Begin
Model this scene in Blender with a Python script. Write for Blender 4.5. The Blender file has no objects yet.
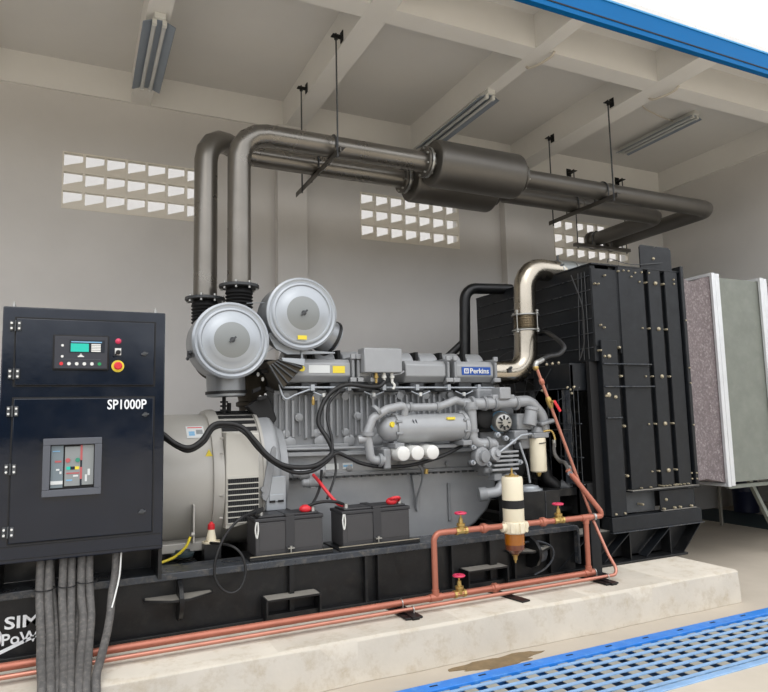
import bpy, bmesh, math, random
from math import pi, sin, cos, radians
from mathutils import Vector, Matrix
random.seed(7)
SC = bpy.context.scene
COL = SC.collection

# ---------------------------------------------------------------- materials
MATS = {}
def srgb(r, g, b):
    f = lambda c: (c/255/12.92) if c/255 <= .04045 else ((c/255+.055)/1.055)**2.4
    return (f(r), f(g), f(b), 1)
def mat(name, rgb, rough=.5, metal=0., var=0., vscale=6., bump=0., bscale=60., rvar=0., spec=.5,
        coat=0., emit=0., trans=0., dust=None, dustamt=0., stretch=(1, 1, 1)):
    if name in MATS: return MATS[name]
    m = bpy.data.materials.new(name); m.use_nodes = True
    nt = m.node_tree; N = nt.nodes; L = nt.links
    b = N['Principled BSDF']
    c = srgb(*rgb)
    b.inputs['Base Color'].default_value = c
    b.inputs['Roughness'].default_value = rough
    b.inputs['Metallic'].default_value = metal
    b.inputs['Specular IOR Level'].default_value = spec
    b.inputs['Coat Weight'].default_value = coat; b.inputs['Coat Roughness'].default_value = .06
    b.inputs['Transmission Weight'].default_value = trans
    if emit:
        b.inputs['Emission Color'].default_value = c; b.inputs['Emission Strength'].default_value = emit
    if var or bump or rvar or dustamt:
        tc = N.new('ShaderNodeTexCoord'); mp = N.new('ShaderNodeMapping')
        L.new(tc.outputs['Object'], mp.inputs['Vector']); mp.inputs['Scale'].default_value = stretch
        V = mp.outputs['Vector']
    if var:
        n = N.new('ShaderNodeTexNoise'); n.inputs['Scale'].default_value = vscale; n.inputs['Detail'].default_value = 5
        n.inputs['Roughness'].default_value = .6
        L.new(V, n.inputs['Vector'])
        r = N.new('ShaderNodeMapRange'); r.inputs['From Min'].default_value = .3; r.inputs['From Max'].default_value = .7
        r.inputs['To Min'].default_value = 1-var; r.inputs['To Max'].default_value = 1+var
        L.new(n.outputs['Fac'], r.inputs['Value'])
        mx = N.new('ShaderNodeVectorMath'); mx.operation = 'SCALE'; mx.inputs[0].default_value = c[:3]
        L.new(r.outputs['Result'], mx.inputs['Scale'])
        out = mx.outputs['Vector']
    else: out = None
    if dustamt:
        n2 = N.new('ShaderNodeTexNoise'); n2.inputs['Scale'].default_value = vscale*2.3; n2.inputs['Detail'].default_value = 8
        n2.inputs['Roughness'].default_value = .75
        L.new(V, n2.inputs['Vector'])
        r2 = N.new('ShaderNodeMapRange'); r2.inputs['From Min'].default_value = .5; r2.inputs['From Max'].default_value = .72
        r2.inputs['To Min'].default_value = 0; r2.inputs['To Max'].default_value = dustamt
        L.new(n2.outputs['Fac'], r2.inputs['Value'])
        mm = N.new('ShaderNodeMix'); mm.data_type = 'RGBA'
        L.new(r2.outputs['Result'], mm.inputs['Factor'])
        if out: L.new(out, mm.inputs['A'])
        else: mm.inputs['A'].default_value = c
        mm.inputs['B'].default_value = srgb(*dust); out = mm.outputs['Result']
    if out: L.new(out, b.inputs['Base Color'])
    if rvar:
        n3 = N.new('ShaderNodeTexNoise'); n3.inputs['Scale'].default_value = vscale*1.3; n3.inputs['Detail'].default_value = 4
        L.new(V, n3.inputs['Vector'])
        r3 = N.new('ShaderNodeMapRange'); r3.inputs['From Min'].default_value = .3; r3.inputs['From Max'].default_value = .7
        r3.inputs['To Min'].default_value = max(.02, rough-rvar); r3.inputs['To Max'].default_value = rough+rvar
        L.new(n3.outputs['Fac'], r3.inputs['Value']); L.new(r3.outputs['Result'], b.inputs['Roughness'])
    if bump:
        n4 = N.new('ShaderNodeTexNoise'); n4.inputs['Scale'].default_value = bscale; n4.inputs['Detail'].default_value = 4
        L.new(V, n4.inputs['Vector'])
        bp = N.new('ShaderNodeBump'); bp.inputs['Strength'].default_value = bump; bp.inputs['Distance'].default_value = .01
        L.new(n4.outputs['Fac'], bp.inputs['Height']); L.new(bp.outputs['Normal'], b.inputs['Normal'])
    MATS[name] = m
    return m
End
### [Goal]
Repeat only the lines between the start of the data and the line with "COL = SC.collection", including those two lines, and skip the pictures.

### [Full response]
Model this scene in Blender with a Python script. Write for Blender 4.5. The Blender file has no objects yet.
import bpy, bmesh, math, random
from math import pi, sin, cos, radians
from mathutils import Vector, Matrix
random.seed(7)
SC = bpy.context.scene
COL = SC.collection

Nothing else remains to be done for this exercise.